He knelt down by the fresh stump, his finger counting the rings.
“Thirty seven,” he said.
The group of young men talked about the tree that had stood in the small grove of pine trees in the prison yard. I asked them to look at the tree stump, and the story it told about the life of the tree, planted when this youth correctional camp first began, the tree a witness for all the young lives that had been transformed here.
They were astonished that tree trunks had rings, that the rings could tell the story of the tree, of winters and summers, good years, and lean, of the fertility of the soil, the amount of rain. Other young men reached out, too, touching the rough wood cut by the chainsaw, feeling the sawdust, the ooze of the pine pitch.
“Smell it, taste it if you want,” I said. “You can taste the freshness of pine.”
Only one man was brave enough to take me up on my offer, touching his finger to the fresh gob of pine pitch, his eyes widening when his tongue confirmed my opinion.
“This is where turpentine comes from,” I said.
His puzzled look told me he had no idea what I was talking about.
“Turpentine. Paint thinner. It comes from pine trees.”
He nodded, taking in the new concept, gaining a new appreciation of the trees. Until now they just offered shade, where young men could gather for a conversation, maybe a visit with family on a sunny day. Three times a day, on the way to chow, they passed by these trees.
These trees were just familiar things, ordinary pine trees, until we stopped to count the rings and stick fingers into pine tar.
We talked about the pine tree’s story, how it had thrived its first five years. Then, the other trees started to shade it and compete for nutrients. We looked, seeing how the growth slowed, the rings tight in its final years. History was being told in a new way.
We had spent the morning talking about plants and gardening, how to think about designing a place of beauty in the world, a place of quiet and growth, places of new beginnings. Their questions of their teachers showed their eagerness to learn new ways of nurturing a garden, to make something more beautiful through their work.
In the greenhouse, they had repotted young seedlings, making way for tender young roots to grow bigger, helping the coming summer’s vegetable garden prosper by their early spring work on the potting bench.
With cut down cardboard boxes and potting soil, and bits of plants cut from the teacher’s garden, they fashioned their visions of what their own gardens and yards would be.
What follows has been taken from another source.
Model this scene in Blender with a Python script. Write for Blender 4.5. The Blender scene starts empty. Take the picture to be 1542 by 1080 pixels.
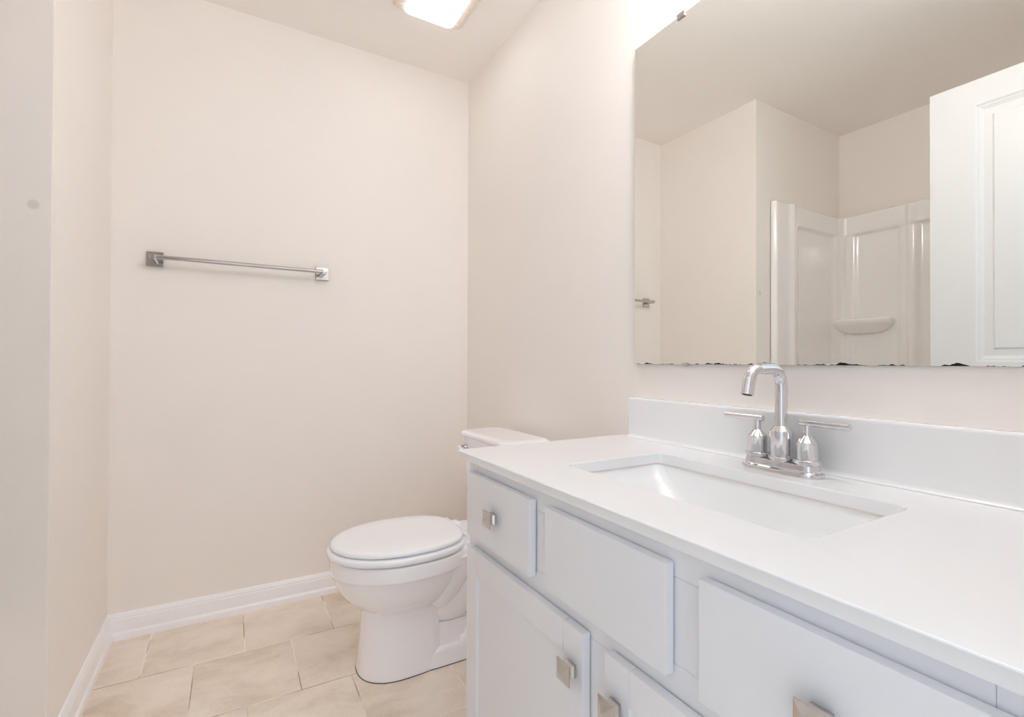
import bpy, bmesh, math, random
from mathutils import Vector, Matrix
random.seed(4)
scene = bpy.context.scene
COL = scene.collection
PI = math.pi

# ------------------------------------------------------------------ room measures (metres, camera at height CAMH)
CAMH = 1.017          # camera height above the tiles; everything below is given relative to the camera
FZ = -CAMH            # floor
CZ = 1.423            # ceiling
XR = 1.0416           # mirror wall
YB = 2.273            # towel-bar wall
XL = -0.3847          # short wall left of the toilet
YO = 1.605            # face of the shower end wall
YF = 0.07             # doorway wall
XT = -1.245           # far wall of the tub recess

# ------------------------------------------------------------------ camera
def setup_camera():
    f, yaw, pit, rol = 736.163, 0.520835, 0.0073167, 0.0039552
    F = Vector((math.sin(yaw)*math.cos(pit), math.cos(yaw)*math.cos(pit), math.sin(pit)))
    R = Vector((math.cos(yaw), -math.sin(yaw), 0)); U = R.cross(F)
    c, s = math.cos(rol), math.sin(rol)
    R2 = c*R + s*U; U2 = c*U - s*R
    cam = bpy.data.cameras.new('camera'); o = bpy.data.objects.new('camera', cam); COL.objects.link(o)
    cam.sensor_fit = 'HORIZONTAL'; cam.sensor_width = 36.0; cam.lens = f*36.0/1542.0
    cam.clip_start = 0.01; cam.clip_end = 60
    m = Matrix.Identity(4)
    for i in range(3):
        m[i][0] = R2[i]; m[i][1] = U2[i]; m[i][2] = -F[i]
    o.matrix_world = m
    scene.camera = o
setup_camera()

# ------------------------------------------------------------------ world, exposure
world = bpy.data.worlds.new('world'); scene.world = world; world.use_nodes = True
bg = world.node_tree.nodes['Background']
bg.inputs[0].default_value = (0.78, 0.89, 1.0, 1); bg.inputs[1].default_value = 1.15   # daylight of the room behind the open door
FAN_LIGHT = 3.2        # ceiling fan light lens
VANITY_LIGHT = 34.0    # three frosted shades above the mirror
scene.view_settings.view_transform = 'Standard'; scene.view_settings.look = 'None'
scene.view_settings.gamma = 1.0; scene.view_settings.use_curve_mapping = False
scene.view_settings.exposure = 0.31
scene.cycles.max_bounces = 20; scene.cycles.diffuse_bounces = 14; scene.cycles.glossy_bounces = 8
scene.cycles.sample_clamp_indirect = 8.0
scene.cycles.caustics_reflective = False; scene.cycles.caustics_refractive = False

# ------------------------------------------------------------------ materials
def new_mat(name):
    m = bpy.data.materials.new(name); m.use_nodes = True
    nt = m.node_tree; b = nt.nodes['Principled BSDF']
    return m, nt, b
def mat(name, col, rough=0.5, metal=0.0, var=0.03, scale=6.0, bump=0.0, bscale=250.0, spec=0.5, coat=0.0):
    m, nt, b = new_mat(name); N = nt.nodes; L = nt.links
    tc = N.new('ShaderNodeTexCoord')
    n = N.new('ShaderNodeTexNoise'); n.inputs['Scale'].default_value = scale; n.inputs['Detail'].default_value = 3
    L.new(tc.outputs['Object'], n.inputs['Vector'])
    r = N.new('ShaderNodeValToRGB')
    r.color_ramp.elements[0].position = 0.3; r.color_ramp.elements[1].position = 0.7
    r.color_ramp.elements[0].color = tuple(max(0, c*(1-var)) for c in col) + (1,)
    r.color_ramp.elements[1].color = tuple(min(1, c*(1+var)) for c in col) + (1,)
    L.new(n.outputs['Fac'], r.inputs['Fac']); L.new(r.outputs['Color'], b.inputs['Base Color'])
    b.inputs['Roughness'].default_value = rough; b.inputs['Metallic'].default_value = metal
    b.inputs['Specular IOR Level'].default_value = spec
    if coat: b.inputs['Coat Weight'].default_value = coat; b.inputs['Coat Roughness'].default_value = 0.05
    if bump:
        n2 = N.new('ShaderNodeTexNoise'); n2.inputs['Scale'].default_value = bscale; n2.inputs['Detail'].default_value = 2
        L.new(tc.outputs['Object'], n2.inputs['Vector'])
        bp = N.new('ShaderNodeBump'); bp.inputs['Strength'].default_value = bump; bp.inputs['Distance'].default_value = 0.002
        L.new(n2.outputs['Fac'], bp.inputs['Height']); L.new(bp.outputs['Normal'], b.inputs['Normal'])
    return m
M = {}
WALLC = (0.885, 0.847, 0.812)
M['wall'] = mat('wall_paint', WALLC, 0.55, var=0.012, scale=1.5, bump=0.10, bscale=120, spec=0.3)
M['ceiling'] = mat('ceiling_paint', (0.925, 0.892, 0.858), 0.8, var=0.012, scale=2, bump=0.12, bscale=160, spec=0.2)
M['trim'] = mat('trim_paint', (0.94, 0.945, 0.98), 0.35, var=0.01)
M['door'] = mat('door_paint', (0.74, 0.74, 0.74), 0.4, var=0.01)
M['cabinet'] = mat('cabinet_paint', (0.80, 0.80, 0.825), 0.42, var=0.012, scale=3, bump=0.03, bscale=90)
M['kick'] = mat('toe_kick_paint', (0.55, 0.56, 0.58), 0.5)
M['counter'] = mat('white_cultured_marble', (0.865, 0.875, 0.895), 0.22, var=0.012, scale=4, coat=0.2)
M['basin'] = mat('white_glazed_basin', (0.89, 0.905, 0.915), 0.15, var=0.006, coat=0.3)
M['china'] = mat('toilet_china', (0.93, 0.925, 0.95), 0.12, var=0.006, coat=0.3)
M['seat'] = mat('seat_plastic', (0.92, 0.935, 0.965), 0.22, var=0.006)
M['chrome'] = mat('chrome', (0.72, 0.71, 0.73), 0.05, metal=1.0, var=0.02, scale=20)
M['bar_chrome'] = mat('towel_bar_chrome', (0.54, 0.52, 0.515), 0.12, metal=1.0, var=0.02, scale=20)
M['nickel'] = mat('satin_nickel', (0.66, 0.615, 0.57), 0.20, metal=1.0, var=0.06, scale=60)
M['dark'] = mat('dark_gap', (0.05, 0.045, 0.04), 0.7)
M['surround'] = mat('glossy_acrylic', (0.91, 0.90, 0.89), 0.09, var=0.006, coat=0.4)
M['grille'] = mat('fan_grille_plastic', (0.80, 0.72, 0.63), 0.5, var=0.02)
M['caulk'] = mat('caulk', (0.80, 0.70, 0.66), 0.5)

def emis(name, col, strength):
    m, nt, b = new_mat(name); N = nt.nodes; L = nt.links
    b.inputs['Base Color'].default_value = (*col, 1); b.inputs['Roughness'].default_value = 0.4
    n = N.new('ShaderNodeTexNoise'); n.inputs['Scale'].default_value = 9
    mr = N.new('ShaderNodeMapRange'); mr.inputs['To Min'].default_value = strength*0.96; mr.inputs['To Max'].default_value = strength*1.04
    tc = N.new('ShaderNodeTexCoord'); L.new(tc.outputs['Object'], n.inputs['Vector']); L.new(n.outputs['Fac'], mr.inputs['Value'])
    b.inputs['Emission Color'].default_value = (*col, 1); L.new(mr.outputs['Result'], b.inputs['Emission Strength'])
    return m
M['lens'] = emis('lit_lens', (0.975, 0.985, 1.0), FAN_LIGHT)
M['shade'] = emis('lit_frosted_glass', (0.975, 0.985, 1.0), VANITY_LIGHT)

def math_node(nt, op, a, b=None):
    n = nt.nodes.new('ShaderNodeMath'); n.operation = op
    for i, v in enumerate((a, b)):
        if v is None: continue
        if isinstance(v, (int, float)): n.inputs[i].default_value = v
        else: nt.links.new(v, n.inputs[i])
    return n.outputs[0]

def tile_material():
    m, nt, b = new_mat('floor_tiles'); N = nt.nodes; L = nt.links
    tc = N.new('ShaderNodeTexCoord')
    mp = N.new('ShaderNodeMapping'); mp.inputs['Location'].default_value = (-0.0475+0.297*10, -1.640+0.3155*10, 0)
    L.new(tc.outputs['Object'], mp.inputs['Vector'])
    br = N.new('ShaderNodeTexBrick'); br.offset = 0.5; br.offset_frequency = 2; br.squash = 1; br.squash_frequency = 1
    br.inputs['Scale'].default_value = 1; br.inputs['Brick Width'].default_value = 0.297; br.inputs['Row Height'].default_value = 0.3155
    br.inputs['Mortar Size'].default_value = 0.0019; br.inputs['Mortar Smooth'].default_value = 0.3; br.inputs['Bias'].default_value = 0
    br.inputs['Color1'].default_value = (0, 0, 0, 1); br.inputs['Color2'].default_value = (1, 1, 1, 1); br.inputs['Mortar'].default_value = (0.5, 0.5, 0.5, 1)
    L.new(mp.outputs['Vector'], br.inputs['Vector'])
    # cloudy stone look, shifted from tile to tile
    off = N.new('ShaderNodeVectorMath'); off.operation = 'SCALE'; off.inputs['Scale'].default_value = 7.3
    L.new(br.outputs['Color'], off.inputs[0])
    add = N.new('ShaderNodeVectorMath'); add.operation = 'ADD'
    st = N.new('ShaderNodeMapping'); st.inputs['Rotation'].default_value = (0, 0, 0.6); st.inputs['Scale'].default_value = (1.0, 1.45, 1)
    L.new(tc.outputs['Object'], st.inputs['Vector']); L.new(st.outputs['Vector'], add.inputs[0]); L.new(off.outputs['Vector'], add.inputs[1])
    n1 = N.new('ShaderNodeTexNoise'); n1.inputs['Scale'].default_value = 4.5; n1.inputs['Detail'].default_value = 8; n1.inputs['Roughness'].default_value = 0.62
    n1.inputs['Distortion'].default_value = 0.3
    L.new(add.outputs['Vector'], n1.inputs['Vector'])
    r = N.new('ShaderNodeValToRGB'); e = r.color_ramp.elements
    e[0].position = 0.30; e[0].color = (0.68, 0.57, 0.455, 1)
    e[1].position = 0.68; e[1].color = (0.91, 0.83, 0.735, 1)
    k = e.new(0.48); k.color = (0.835, 0.74, 0.64, 1)
    L.new(n1.outputs['Fac'], r.inputs['Fac'])
    n3 = N.new('ShaderNodeTexNoise'); n3.inputs['Scale'].default_value = 120; n3.inputs['Detail'].default_value = 4
    L.new(tc.outputs['Object'], n3.inputs['Vector'])
    mr = N.new('ShaderNodeMapRange'); mr.inputs['To Min'].default_value = 0.93; mr.inputs['To Max'].default_value = 1.07
    L.new(n3.outputs['Fac'], mr.inputs['Value'])
    ml = N.new('ShaderNodeVectorMath'); ml.operation = 'SCALE'; L.new(r.outputs['Color'], ml.inputs[0]); L.new(mr.outputs['Result'], ml.inputs['Scale'])
    # grout: pale in places, brown in others
    n2 = N.new('ShaderNodeTexNoise'); n2.inputs['Scale'].default_value = 5.0; n2.inputs['Detail'].default_value = 3
    L.new(tc.outputs['Object'], n2.inputs['Vector'])
    g = N.new('ShaderNodeValToRGB'); ge = g.color_ramp.elements
    ge[0].position = 0.47; ge[0].color = (0.97, 0.90, 0.80, 1); ge[1].position = 0.60; ge[1].color = (0.42, 0.31, 0.22, 1)
    L.new(n2.outputs['Fac'], g.inputs['Fac'])
    mx = N.new('ShaderNodeMix'); mx.data_type = 'RGBA'
    L.new(br.outputs['Fac'], mx.inputs['Factor']); L.new(ml.outputs['Vector'], mx.inputs[6]); L.new(g.outputs['Color'], mx.inputs[7])
    L.new(mx.outputs[2], b.inputs['Base Color'])
    b.inputs['Roughness'].default_value = 0.42
    bp = N.new('ShaderNodeBump'); bp.inputs['Strength'].default_value = 0.25; bp.inputs['Distance'].default_value = 0.001; bp.invert = True
    L.new(br.outputs['Fac'], bp.inputs['Height']); L.new(bp.outputs['Normal'], b.inputs['Normal'])
    return m
M['tiles'] = tile_material()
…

Pebbles and colored stones became rock walls and paths, and tiny paper cups were ponds and pools. Their dreams came to life. Proudly, they showed the rest of us how they wanted their homes would be, how they would bring beauty and nature into their lives.
While we made labels for seedlings, and chose the plants that needed repotting, several young men and I talked about our own lives and why we were gardeners, how that job fit into our lives, of pruning and weeding, and choosing the right soil and fertilizer for our journeys.
Looking at the stumps and the remaining trees, we talked about the planters of the trees, what they envisioned, how they planted the trees, what they wanted to accomplish. We talked about why we plant trees, and how we care for them.
When someone mentioned nurturing young lives, the young men silently nodded.
As rain moved in, we left the pine tree stump, and the rest of the pines, having new answers for how the trees came to be there in the prison yard, and how the remaining trees were going to grow. One man turned back, looking at the stump, his hand rising to his mouth for one more taste of the pine.
He smiled, and stood just a little taller.